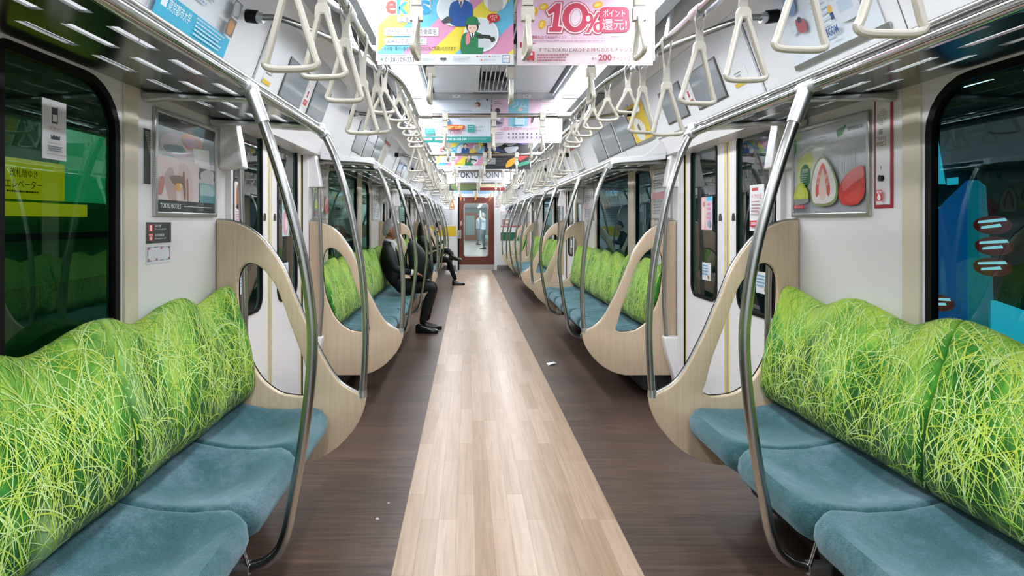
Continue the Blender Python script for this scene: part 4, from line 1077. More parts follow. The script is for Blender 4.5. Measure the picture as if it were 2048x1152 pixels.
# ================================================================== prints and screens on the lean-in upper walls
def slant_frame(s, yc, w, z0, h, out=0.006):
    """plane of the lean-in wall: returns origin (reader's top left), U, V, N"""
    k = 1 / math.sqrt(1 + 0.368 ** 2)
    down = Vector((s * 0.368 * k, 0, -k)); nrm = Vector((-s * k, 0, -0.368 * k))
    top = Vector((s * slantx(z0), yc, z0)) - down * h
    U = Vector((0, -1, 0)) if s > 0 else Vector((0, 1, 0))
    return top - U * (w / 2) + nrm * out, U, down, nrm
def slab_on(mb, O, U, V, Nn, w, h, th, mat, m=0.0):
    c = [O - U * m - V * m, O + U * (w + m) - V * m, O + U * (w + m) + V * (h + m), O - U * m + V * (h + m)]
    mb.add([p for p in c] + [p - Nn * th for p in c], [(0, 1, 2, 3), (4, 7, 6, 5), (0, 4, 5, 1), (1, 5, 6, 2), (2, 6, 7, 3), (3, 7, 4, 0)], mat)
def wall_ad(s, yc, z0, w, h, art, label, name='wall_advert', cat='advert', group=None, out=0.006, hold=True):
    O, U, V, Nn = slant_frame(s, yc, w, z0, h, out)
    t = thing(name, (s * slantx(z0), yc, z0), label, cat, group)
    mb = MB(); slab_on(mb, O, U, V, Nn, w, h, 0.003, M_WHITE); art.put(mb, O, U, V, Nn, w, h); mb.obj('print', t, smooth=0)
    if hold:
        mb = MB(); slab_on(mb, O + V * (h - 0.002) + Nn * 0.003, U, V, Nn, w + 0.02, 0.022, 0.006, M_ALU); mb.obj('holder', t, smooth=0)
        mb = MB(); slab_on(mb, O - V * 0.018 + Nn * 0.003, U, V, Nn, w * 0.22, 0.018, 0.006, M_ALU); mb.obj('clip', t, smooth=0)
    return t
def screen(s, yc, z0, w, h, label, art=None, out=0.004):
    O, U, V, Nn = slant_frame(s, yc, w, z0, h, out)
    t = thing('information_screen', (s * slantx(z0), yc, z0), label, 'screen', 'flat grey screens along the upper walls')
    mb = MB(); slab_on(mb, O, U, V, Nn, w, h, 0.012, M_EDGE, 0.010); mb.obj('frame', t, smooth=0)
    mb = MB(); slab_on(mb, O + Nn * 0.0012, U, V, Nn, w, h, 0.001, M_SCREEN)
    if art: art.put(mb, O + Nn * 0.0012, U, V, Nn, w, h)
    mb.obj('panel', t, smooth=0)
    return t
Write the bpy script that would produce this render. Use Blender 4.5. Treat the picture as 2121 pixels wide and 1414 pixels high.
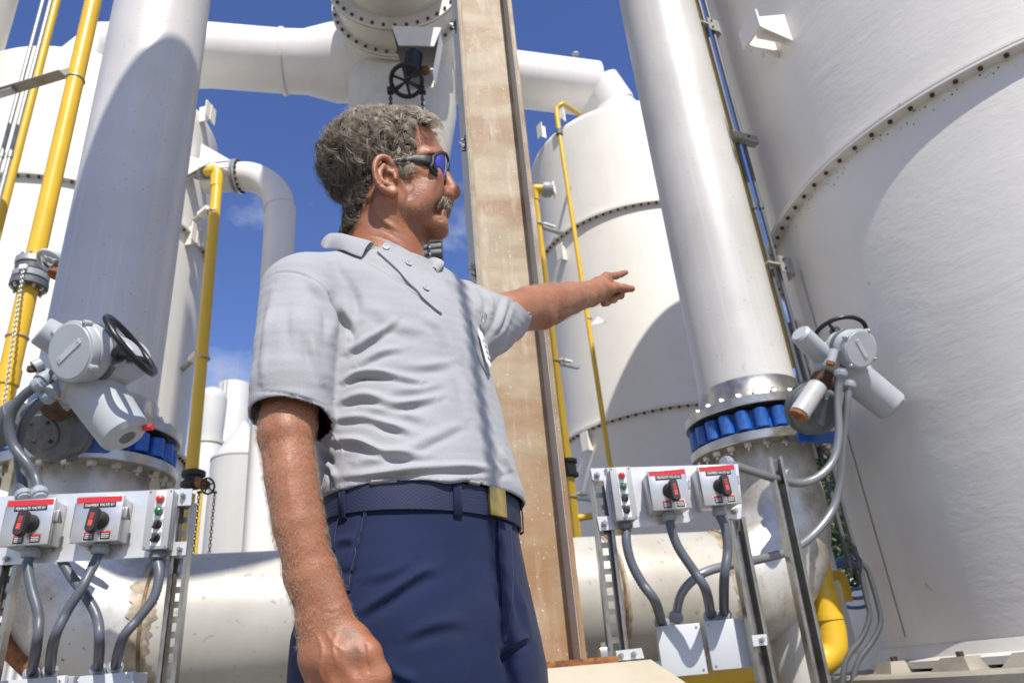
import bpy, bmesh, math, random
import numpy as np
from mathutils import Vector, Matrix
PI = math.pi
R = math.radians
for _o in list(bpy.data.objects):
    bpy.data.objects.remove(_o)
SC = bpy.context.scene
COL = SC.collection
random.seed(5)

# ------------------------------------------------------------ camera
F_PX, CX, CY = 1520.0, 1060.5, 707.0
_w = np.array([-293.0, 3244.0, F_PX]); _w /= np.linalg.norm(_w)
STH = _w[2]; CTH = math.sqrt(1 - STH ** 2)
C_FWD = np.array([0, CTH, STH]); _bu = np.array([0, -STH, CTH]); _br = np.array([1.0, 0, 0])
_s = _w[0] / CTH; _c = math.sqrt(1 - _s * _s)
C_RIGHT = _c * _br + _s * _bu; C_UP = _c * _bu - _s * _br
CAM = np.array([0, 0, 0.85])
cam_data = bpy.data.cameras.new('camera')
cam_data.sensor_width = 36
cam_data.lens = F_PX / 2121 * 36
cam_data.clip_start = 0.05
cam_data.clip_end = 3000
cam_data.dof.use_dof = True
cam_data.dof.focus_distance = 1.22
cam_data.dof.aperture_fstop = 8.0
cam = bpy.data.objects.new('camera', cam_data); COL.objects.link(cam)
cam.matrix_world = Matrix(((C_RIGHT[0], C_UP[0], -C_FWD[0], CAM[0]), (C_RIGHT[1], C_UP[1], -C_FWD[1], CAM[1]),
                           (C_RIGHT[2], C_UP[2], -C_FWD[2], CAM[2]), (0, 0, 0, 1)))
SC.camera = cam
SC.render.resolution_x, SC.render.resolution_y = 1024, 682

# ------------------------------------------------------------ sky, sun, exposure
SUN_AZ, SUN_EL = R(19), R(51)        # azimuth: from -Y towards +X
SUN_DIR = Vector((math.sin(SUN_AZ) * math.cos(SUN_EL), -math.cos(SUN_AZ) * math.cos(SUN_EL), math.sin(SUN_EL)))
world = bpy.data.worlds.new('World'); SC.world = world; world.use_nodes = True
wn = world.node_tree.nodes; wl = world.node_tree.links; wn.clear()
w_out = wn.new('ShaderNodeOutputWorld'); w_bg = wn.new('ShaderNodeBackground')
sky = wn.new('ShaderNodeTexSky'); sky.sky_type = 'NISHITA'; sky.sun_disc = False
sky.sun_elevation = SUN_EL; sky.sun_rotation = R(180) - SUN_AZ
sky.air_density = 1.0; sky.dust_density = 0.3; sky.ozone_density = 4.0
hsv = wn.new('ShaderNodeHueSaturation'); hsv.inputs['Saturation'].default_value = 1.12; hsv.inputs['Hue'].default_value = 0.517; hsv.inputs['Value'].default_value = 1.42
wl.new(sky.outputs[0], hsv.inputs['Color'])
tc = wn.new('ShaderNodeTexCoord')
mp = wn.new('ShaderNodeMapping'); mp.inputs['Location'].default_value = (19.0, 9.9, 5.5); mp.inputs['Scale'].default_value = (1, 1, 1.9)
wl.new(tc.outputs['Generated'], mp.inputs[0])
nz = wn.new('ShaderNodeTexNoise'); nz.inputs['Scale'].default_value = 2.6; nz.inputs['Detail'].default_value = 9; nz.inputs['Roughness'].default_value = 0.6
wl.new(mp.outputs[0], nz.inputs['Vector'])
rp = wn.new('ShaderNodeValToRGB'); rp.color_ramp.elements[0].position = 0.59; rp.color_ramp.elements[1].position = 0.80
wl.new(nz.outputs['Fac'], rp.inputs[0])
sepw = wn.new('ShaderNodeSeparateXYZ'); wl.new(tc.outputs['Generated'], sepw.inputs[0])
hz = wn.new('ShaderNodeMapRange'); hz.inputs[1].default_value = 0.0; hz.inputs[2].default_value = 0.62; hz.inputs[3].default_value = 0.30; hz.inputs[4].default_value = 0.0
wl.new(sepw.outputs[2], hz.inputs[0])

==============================

Reproduce each entry precisely, dropping only the pictures.

FINAL RESULT:
Continue the Blender Python script for this scene: part 4, from line 1077. More parts follow. The script is for Blender 4.5. Measure the picture as if it were 2048x1152 pixels.
# ================================================================== prints and screens on the lean-in upper walls
def slant_frame(s, yc, w, z0, h, out=0.006):
    """plane of the lean-in wall: returns origin (reader's top left), U, V, N"""
    k = 1 / math.sqrt(1 + 0.368 ** 2)
    down = Vector((s * 0.368 * k, 0, -k)); nrm = Vector((-s * k, 0, -0.368 * k))
    top = Vector((s * slantx(z0), yc, z0)) - down * h
    U = Vector((0, -1, 0)) if s > 0 else Vector((0, 1, 0))
    return top - U * (w / 2) + nrm * out, U, down, nrm
def slab_on(mb, O, U, V, Nn, w, h, th, mat, m=0.0):
    c = [O - U * m - V * m, O + U * (w + m) - V * m, O + U * (w + m) + V * (h + m), O - U * m + V * (h + m)]
    mb.add([p for p in c] + [p - Nn * th for p in c], [(0, 1, 2, 3), (4, 7, 6, 5), (0, 4, 5, 1), (1, 5, 6, 2), (2, 6, 7, 3), (3, 7, 4, 0)], mat)
def wall_ad(s, yc, z0, w, h, art, label, name='wall_advert', cat='advert', group=None, out=0.006, hold=True):
    O, U, V, Nn = slant_frame(s, yc, w, z0, h, out)
    t = thing(name, (s * slantx(z0), yc, z0), label, cat, group)
    mb = MB(); slab_on(mb, O, U, V, Nn, w, h, 0.003, M_WHITE); art.put(mb, O, U, V, Nn, w, h); mb.obj('print', t, smooth=0)
    if hold:
        mb = MB(); slab_on(mb, O + V * (h - 0.002) + Nn * 0.003, U, V, Nn, w + 0.02, 0.022, 0.006, M_ALU); mb.obj('holder', t, smooth=0)
        mb = MB(); slab_on(mb, O - V * 0.018 + Nn * 0.003, U, V, Nn, w * 0.22, 0.018, 0.006, M_ALU); mb.obj('clip', t, smooth=0)
    return t
def screen(s, yc, z0, w, h, label, art=None, out=0.004):
    O, U, V, Nn = slant_frame(s, yc, w, z0, h, out)
    t = thing('information_screen', (s * slantx(z0), yc, z0), label, 'screen', 'flat grey screens along the upper walls')
    mb = MB(); slab_on(mb, O, U, V, Nn, w, h, 0.012, M_EDGE, 0.010); mb.obj('frame', t, smooth=0)
    mb = MB(); slab_on(mb, O + Nn * 0.0012, U, V, Nn, w, h, 0.001, M_SCREEN)
    if art: art.put(mb, O + Nn * 0.0012, U, V, Nn, w, h)
    mb.obj('panel', t, smooth=0)
    return t
Write the bpy script that would produce this render. Use Blender 4.5. Treat the picture as 2121 pixels wide and 1414 pixels high.
import bpy, bmesh, math, random
import numpy as np
from mathutils import Vector, Matrix
PI = math.pi
R = math.radians
for _o in list(bpy.data.objects):
    bpy.data.objects.remove(_o)
SC = bpy.context.scene
COL = SC.collection
random.seed(5)

# ------------------------------------------------------------ camera
F_PX, CX, CY = 1520.0, 1060.5, 707.0
_w = np.array([-293.0, 3244.0, F_PX]); _w /= np.linalg.norm(_w)
STH = _w[2]; CTH = math.sqrt(1 - STH ** 2)
C_FWD = np.array([0, CTH, STH]); _bu = np.array([0, -STH, CTH]); _br = np.array([1.0, 0, 0])
_s = _w[0] / CTH; _c = math.sqrt(1 - _s * _s)
C_RIGHT = _c * _br + _s * _bu; C_UP = _c * _bu - _s * _br
CAM = np.array([0, 0, 0.85])
cam_data = bpy.data.cameras.new('camera')
cam_data.sensor_width = 36
cam_data.lens = F_PX / 2121 * 36
cam_data.clip_start = 0.05
cam_data.clip_end = 3000
cam_data.dof.use_dof = True
cam_data.dof.focus_distance = 1.22
cam_data.dof.aperture_fstop = 8.0
cam = bpy.data.objects.new('camera', cam_data); COL.objects.link(cam)
cam.matrix_world = Matrix(((C_RIGHT[0], C_UP[0], -C_FWD[0], CAM[0]), (C_RIGHT[1], C_UP[1], -C_FWD[1], CAM[1]),
                           (C_RIGHT[2], C_UP[2], -C_FWD[2], CAM[2]), (0, 0, 0, 1)))
SC.camera = cam
SC.render.resolution_x, SC.render.resolution_y = 1024, 682

# ------------------------------------------------------------ sky, sun, exposure
SUN_AZ, SUN_EL = R(19), R(51)        # azimuth: from -Y towards +X
SUN_DIR = Vector((math.sin(SUN_AZ) * math.cos(SUN_EL), -math.cos(SUN_AZ) * math.cos(SUN_EL), math.sin(SUN_EL)))
world = bpy.data.worlds.new('World'); SC.world = world; world.use_nodes = True
wn = world.node_tree.nodes; wl = world.node_tree.links; wn.clear()
w_out = wn.new('ShaderNodeOutputWorld'); w_bg = wn.new('ShaderNodeBackground')
sky = wn.new('ShaderNodeTexSky'); sky.sky_type = 'NISHITA'; sky.sun_disc = False
sky.sun_elevation = SUN_EL; sky.sun_rotation = R(180) - SUN_AZ
sky.air_density = 1.0; sky.dust_density = 0.3; sky.ozone_density = 4.0
hsv = wn.new('ShaderNodeHueSaturation'); hsv.inputs['Saturation'].default_value = 1.12; hsv.inputs['Hue'].default_value = 0.517; hsv.inputs['Value'].default_value = 1.42
wl.new(sky.outputs[0], hsv.inputs['Color'])
tc = wn.new('ShaderNodeTexCoord')
mp = wn.new('ShaderNodeMapping'); mp.inputs['Location'].default_value = (19.0, 9.9, 5.5); mp.inputs['Scale'].default_value = (1, 1, 1.9)
wl.new(tc.outputs['Generated'], mp.inputs[0])
nz = wn.new('ShaderNodeTexNoise'); nz.inputs['Scale'].default_value = 2.6; nz.inputs['Detail'].default_value = 9; nz.inputs['Roughness'].default_value = 0.6
wl.new(mp.outputs[0], nz.inputs['Vector'])
rp = wn.new('ShaderNodeValToRGB'); rp.color_ramp.elements[0].position = 0.59; rp.color_ramp.elements[1].position = 0.80
wl.new(nz.outputs['Fac'], rp.inputs[0])
sepw = wn.new('ShaderNodeSeparateXYZ'); wl.new(tc.outputs['Generated'], sepw.inputs[0])
hz = wn.new('ShaderNodeMapRange'); hz.inputs[1].default_value = 0.0; hz.inputs[2].default_value = 0.62; hz.inputs[3].default_value = 0.30; hz.inputs[4].default_value = 0.0
wl.new(sepw.outputs[2], hz.inputs[0])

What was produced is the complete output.